"SPACE, IN MOROCCO, IS STILL A STERN REALITY"

Who can describe the floral beauty of these boundless prairies?—who except Pierre Loti? It was his dainty volume, "Au Maroc," that inspired me with a desire to follow him into Morocco. When I was reading his beautiful descriptions of the floral mosaic that covers both the plains and hillsides of the land, I could not easily accept as true the seemingly exaggerated assertions of the author; his glowing word-pictures of an "empire carpeted with flowers." Yet he spoke truly, and as I rode across these broad stretches of pure white, where marguerites in all their modest loveliness lie thick upon the greensward, I knew that I had seen it all before—seen it upon his printed page, as real, as beautifully vivid as it is to me to-day. To visit Morocco after reading Pierre Loti is like returning to a land that is familiar, to a land already seen, to a land the charm of which has been revealed in the magic pages of his poetic prose.

"THE BIGGEST COUNTRY IN THE WORLD"

For miles and miles this bundle of narrow intersecting trails, the only Imperial Highway of the Sultan of Morocco, leads us on through a veritable garden—between interminable flower-beds. Our foreground is at times pure white, at others purple with a sea of iris flowers, at others scarlet with the blood of anemones, at others yellow with the golden glory of the buttercups and daisies. The mountain slopes and hillsides meanwhile reflect the many colors of the spectrum. It is as if some gorgeous rainbow, shattered in the Moorish heaven, had fallen upon the deserted hills and valleys of this savage, silent land. It is as if the divine Artist had resolved to make this wilderness the palette from which to take the colors for all future landscapes. It is as if the sunset of the day before was lingering here to meet the sunset of the morrow. It is as if Almighty Allah had selected the Empire of Moghreb for his sanctuary, and had spread out upon its sacred floor a prayer-rug of unutterable beauty, woven by the divine looms—a carpet of heavenly design to inspire man to fall upon his knees and pray.
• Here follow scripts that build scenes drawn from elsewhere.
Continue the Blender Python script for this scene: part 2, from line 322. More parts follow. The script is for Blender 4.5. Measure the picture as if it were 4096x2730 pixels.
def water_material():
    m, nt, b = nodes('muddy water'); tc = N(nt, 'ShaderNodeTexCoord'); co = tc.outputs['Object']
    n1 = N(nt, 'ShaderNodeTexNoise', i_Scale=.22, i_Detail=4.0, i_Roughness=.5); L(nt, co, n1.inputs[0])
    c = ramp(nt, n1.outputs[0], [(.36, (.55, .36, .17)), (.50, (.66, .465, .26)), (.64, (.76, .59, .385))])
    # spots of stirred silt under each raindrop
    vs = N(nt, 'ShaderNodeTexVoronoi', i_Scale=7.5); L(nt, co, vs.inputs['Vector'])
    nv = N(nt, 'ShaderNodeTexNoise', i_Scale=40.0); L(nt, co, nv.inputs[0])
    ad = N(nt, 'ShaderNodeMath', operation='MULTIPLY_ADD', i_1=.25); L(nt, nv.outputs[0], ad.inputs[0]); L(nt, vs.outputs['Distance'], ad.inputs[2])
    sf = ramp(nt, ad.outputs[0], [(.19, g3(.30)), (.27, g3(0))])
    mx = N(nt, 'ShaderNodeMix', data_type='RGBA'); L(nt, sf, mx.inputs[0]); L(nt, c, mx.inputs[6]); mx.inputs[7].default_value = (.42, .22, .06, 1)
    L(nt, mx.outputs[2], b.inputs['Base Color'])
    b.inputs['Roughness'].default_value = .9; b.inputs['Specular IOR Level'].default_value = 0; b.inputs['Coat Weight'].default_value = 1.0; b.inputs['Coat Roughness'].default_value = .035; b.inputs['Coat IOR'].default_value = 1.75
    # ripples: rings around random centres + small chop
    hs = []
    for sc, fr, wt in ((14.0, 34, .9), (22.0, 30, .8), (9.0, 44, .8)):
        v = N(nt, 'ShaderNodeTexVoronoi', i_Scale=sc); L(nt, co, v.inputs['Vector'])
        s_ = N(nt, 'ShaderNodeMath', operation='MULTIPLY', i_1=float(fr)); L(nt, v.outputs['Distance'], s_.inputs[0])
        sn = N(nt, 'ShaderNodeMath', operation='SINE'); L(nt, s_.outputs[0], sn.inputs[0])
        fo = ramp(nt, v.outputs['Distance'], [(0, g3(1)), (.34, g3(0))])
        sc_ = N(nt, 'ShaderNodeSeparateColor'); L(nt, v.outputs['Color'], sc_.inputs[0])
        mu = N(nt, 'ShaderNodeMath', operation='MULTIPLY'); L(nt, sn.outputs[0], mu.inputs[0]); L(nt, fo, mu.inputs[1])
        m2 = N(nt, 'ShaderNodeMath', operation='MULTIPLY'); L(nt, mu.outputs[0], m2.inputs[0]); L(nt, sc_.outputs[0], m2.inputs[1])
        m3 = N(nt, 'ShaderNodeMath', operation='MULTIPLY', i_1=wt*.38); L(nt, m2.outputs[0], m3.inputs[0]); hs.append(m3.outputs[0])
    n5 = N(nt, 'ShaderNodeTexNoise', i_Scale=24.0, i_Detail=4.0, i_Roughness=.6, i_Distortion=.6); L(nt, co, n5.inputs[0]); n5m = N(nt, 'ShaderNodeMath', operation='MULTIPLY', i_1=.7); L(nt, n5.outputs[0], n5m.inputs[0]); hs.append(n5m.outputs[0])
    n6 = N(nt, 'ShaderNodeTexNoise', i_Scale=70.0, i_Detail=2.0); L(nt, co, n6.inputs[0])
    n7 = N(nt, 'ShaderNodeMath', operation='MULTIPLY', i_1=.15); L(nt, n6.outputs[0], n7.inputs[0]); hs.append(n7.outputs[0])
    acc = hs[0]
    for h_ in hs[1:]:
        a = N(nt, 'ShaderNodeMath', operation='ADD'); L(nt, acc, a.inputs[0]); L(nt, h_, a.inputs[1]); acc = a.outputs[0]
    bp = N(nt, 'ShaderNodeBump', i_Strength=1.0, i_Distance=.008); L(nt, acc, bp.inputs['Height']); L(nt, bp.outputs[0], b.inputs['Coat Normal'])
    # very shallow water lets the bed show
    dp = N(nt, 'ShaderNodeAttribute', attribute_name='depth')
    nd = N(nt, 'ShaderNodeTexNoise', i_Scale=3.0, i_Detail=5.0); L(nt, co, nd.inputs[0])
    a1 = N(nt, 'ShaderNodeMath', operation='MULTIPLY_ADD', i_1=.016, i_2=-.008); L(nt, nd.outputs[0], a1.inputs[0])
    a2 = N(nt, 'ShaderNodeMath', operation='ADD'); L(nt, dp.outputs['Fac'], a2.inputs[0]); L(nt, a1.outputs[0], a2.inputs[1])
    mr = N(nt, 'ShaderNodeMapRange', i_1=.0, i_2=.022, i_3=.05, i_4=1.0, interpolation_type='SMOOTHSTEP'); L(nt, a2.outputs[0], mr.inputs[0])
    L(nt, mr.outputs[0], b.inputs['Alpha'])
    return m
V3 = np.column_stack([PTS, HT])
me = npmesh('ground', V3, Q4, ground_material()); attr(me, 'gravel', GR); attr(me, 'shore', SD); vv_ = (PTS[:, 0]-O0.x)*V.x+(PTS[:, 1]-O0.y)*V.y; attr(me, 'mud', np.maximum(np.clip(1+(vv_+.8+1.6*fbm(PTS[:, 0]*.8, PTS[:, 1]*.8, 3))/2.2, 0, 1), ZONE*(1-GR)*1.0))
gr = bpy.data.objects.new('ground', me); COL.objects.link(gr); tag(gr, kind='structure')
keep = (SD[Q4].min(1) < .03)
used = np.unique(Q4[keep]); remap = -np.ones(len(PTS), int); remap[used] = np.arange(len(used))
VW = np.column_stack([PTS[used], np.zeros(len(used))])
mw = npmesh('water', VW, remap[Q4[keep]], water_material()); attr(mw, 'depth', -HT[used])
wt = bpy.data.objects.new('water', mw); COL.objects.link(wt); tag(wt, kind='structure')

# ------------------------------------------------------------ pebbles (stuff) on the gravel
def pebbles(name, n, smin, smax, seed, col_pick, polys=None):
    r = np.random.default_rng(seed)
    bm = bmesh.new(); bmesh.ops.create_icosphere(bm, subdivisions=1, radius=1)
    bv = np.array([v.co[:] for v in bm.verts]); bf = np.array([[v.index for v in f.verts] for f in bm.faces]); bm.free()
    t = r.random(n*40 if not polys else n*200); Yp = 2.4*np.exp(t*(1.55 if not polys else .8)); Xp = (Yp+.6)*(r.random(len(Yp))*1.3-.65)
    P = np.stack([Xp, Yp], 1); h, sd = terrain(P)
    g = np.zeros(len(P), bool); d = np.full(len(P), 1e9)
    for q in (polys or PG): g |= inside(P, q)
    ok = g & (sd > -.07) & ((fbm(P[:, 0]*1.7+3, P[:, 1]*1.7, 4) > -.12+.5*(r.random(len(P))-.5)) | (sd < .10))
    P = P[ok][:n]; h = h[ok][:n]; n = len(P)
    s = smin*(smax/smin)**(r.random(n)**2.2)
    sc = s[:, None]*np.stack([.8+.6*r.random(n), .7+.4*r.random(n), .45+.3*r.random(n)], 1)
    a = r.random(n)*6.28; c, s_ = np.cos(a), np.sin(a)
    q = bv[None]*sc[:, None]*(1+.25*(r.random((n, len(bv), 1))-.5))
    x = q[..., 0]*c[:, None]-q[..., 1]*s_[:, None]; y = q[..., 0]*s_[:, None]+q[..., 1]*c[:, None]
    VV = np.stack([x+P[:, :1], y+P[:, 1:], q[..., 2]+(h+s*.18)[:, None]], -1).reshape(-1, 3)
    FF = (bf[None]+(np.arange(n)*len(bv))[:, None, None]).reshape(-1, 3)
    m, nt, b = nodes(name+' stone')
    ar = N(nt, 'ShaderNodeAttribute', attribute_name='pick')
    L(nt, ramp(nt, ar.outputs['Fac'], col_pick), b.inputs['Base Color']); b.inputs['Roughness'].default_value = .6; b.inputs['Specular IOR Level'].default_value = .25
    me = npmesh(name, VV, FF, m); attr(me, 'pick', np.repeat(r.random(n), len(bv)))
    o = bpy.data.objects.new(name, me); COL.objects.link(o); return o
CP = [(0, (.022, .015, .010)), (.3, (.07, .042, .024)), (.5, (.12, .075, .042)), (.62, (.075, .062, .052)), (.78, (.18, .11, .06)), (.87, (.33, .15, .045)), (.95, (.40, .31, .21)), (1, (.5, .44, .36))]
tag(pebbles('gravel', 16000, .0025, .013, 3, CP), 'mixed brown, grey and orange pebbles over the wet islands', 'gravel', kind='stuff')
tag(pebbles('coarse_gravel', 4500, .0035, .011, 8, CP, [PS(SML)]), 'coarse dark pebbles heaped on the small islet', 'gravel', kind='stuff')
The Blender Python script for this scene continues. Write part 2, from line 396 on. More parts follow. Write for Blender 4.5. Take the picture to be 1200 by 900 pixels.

AN EMPIRE CARPETED WITH FLOWERS

This is our life during ten delightful, never-to-be-forgotten days. All day we journey southward, pausing at noon "midway twixt here and there;" at night we arrive, as my friend expressed it, at "nowhere in particular," and in the glow of the sunset we pitch our little camp. Then, when the evening fire is lighted, the encircling night grows blacker, the surrounding darkness becomes a protecting wall, and we feel almost secure. Our animals are hobbled in a row before the tent, each with a heap of fresh green grass or clover. They eat all night; and when we wake, startled by the cry of a jackal, or by a shout from one of the men on guard, we are sure to hear that music of nine munching mouths. It is our lullaby, and we fall asleep again to dream of Fez, the mysterious city which we shall enter on the morrow.